Я говорю о некотором печальном явлении с пением в церкви, которое сказывается, как это ни странно, – тем сильнее, чем лучше аппарат исполнителей и чем больше проявляется забот к украшению и торжественности богослужения.
Это звучит парадоксом. Но вот несколько иллюстраций к только что сказанному.
Пример первый. За каждой сколько-нибудь торжественной всенощной молитва «Ныне отпущаеши раба Твоего, Владыко» не читается, а поется. И пение это стремится к красоте. Часто поет солист (тенор, сопрано, реже бас) на фоне аккомпанирующего хора.
Но, скажите, в какой мере это красивейшее (обычно мажорное) пение соответствует тексту и отражает слова и переживания уходящего из жизни девяностолетнего старца Симеона?
Пример второй. Кто не знает целого ряда чудесных по звукам Херувимских, состоящих из двух, непохожих друг на друга частей: первая – «Иже Херувимы» – тихая, сдержанная, благоговейная, молитвенная; вторая – «Яко до Царя всех подымем» – контрастно громкая, бравурная, маршеобразная?
Как могут уживаться эти две диаметрально противоположные части в одном и том же песнопении? Ведь «Яко до Царя всех подымем» – это не другая молитва, а вторая часть, продолжение единого вдохновеннейшего текста!
Пример третий. Запричастный стих, пение которого принято называть «концертом». Тут каждый может отметить тоже целый ряд (неисчислимое количество) очень красивых и даже эффектных песнопений, в которых основным элементом является не спаянность музыки с текстом, а музыка сама по себе. И музыка эта сложна и искусственна. «Концерты» обычно трудны для исполнения. Они полны самых причудливых сочетаний аккордов, чередований различных групп хора. Общий характер «концертов» – суетный, земной, светский. Молитвенность, искренность, теплота пения как бы забыты и часто заменяются шумливой бравурностью и даже выкриками.
Особенно угнетающе в концертах это ненужное повторение святых (священных) слов вроде: «и Присноде… и Присноде… и Приснодевы Марии»; «и Святому, и Святому, и Святому Духу»; «и во веки, и во веки, и во веки веков» и проч.

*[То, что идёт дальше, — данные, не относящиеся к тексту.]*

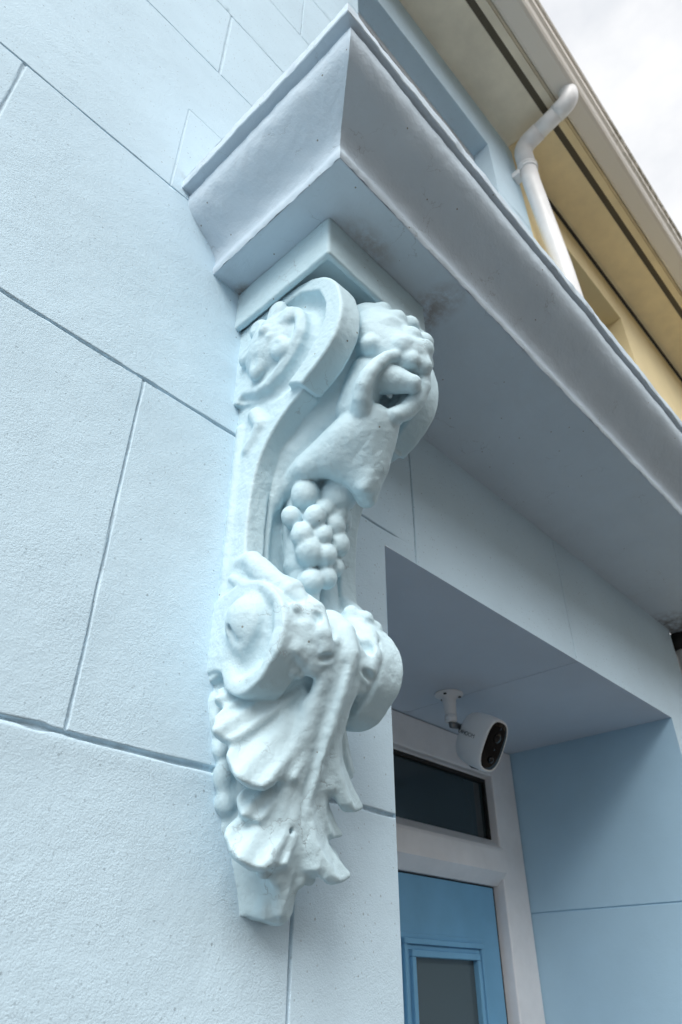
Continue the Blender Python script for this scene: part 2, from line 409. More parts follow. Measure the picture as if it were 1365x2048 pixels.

Или многочисленные неправильности ударений, – например, «спа́си» вместо «спаси́», «Воскре́сый» вместо «Воскресы́й», «на не́бесех» вместо «на небесе́х» и т. д.
Что бы мы сказали, если бы что-нибудь подобное позволил себе простой чтец-псаломщик?
Примеров подобного рода можно было бы привести очень много. Но нам достаточно и этих, чтобы отметить наблюдающееся несоответствие между текстом и музыкой, существующее, как принято говорить, «в самой фактуре песнопений», в их нотах и заметное даже при наличии хорошо дисциплинированных хоров. О том же, что происходит в церкви, когда за подобные песнопения берутся хоры мало дисциплинированные или попросту слабые, – об этом и говорить не приходится.
Однако этого еще мало. Необходимо указать еще и на то, что многие, очень многие этого недостатка церковного пения даже не замечают (думают, будто «так и надо»), а большинству людей погоня за искусственной эффективностью пения в ущерб тексту даже нравится. На этом и строится часто встречающееся общественное (приходское) мнение, в силу которого к регентам предъявляются определенные требования держаться сложного и бьющего на эффект, а не простого, молитвенного, благолепного.
Отмеченное мною явление имеет свою историю. Когда-то (до XVIII столетия) церковь пела просто и одноголосно (одна строчка). И пение это было полно молитвенного смысла и отличалось строгой сдержанностью, теплотой и задушевностью. Это – так называемое столповое пение, «знаменные распевы», мелодия которых была подчинена тексту и от него зависела.
С постепенным развитием певческой техники однострочное пение стало постепенно переходить в пение троестрочное и многострочное. Это и есть начало так называемого «партесного пения» – от латинского слова «pars» – часть, когда, кроме мелодии, стали различать другие части пения – партии (терцию, бас и прочие).
Однако спаянность напева с изгибами текста сохранялась. Текст нерифмован и не содержит в себе так называемого метра. Оттого и определенных тактов в напеве, в две, в три и т. д. четверти, не существовало и существовать не могло и не может.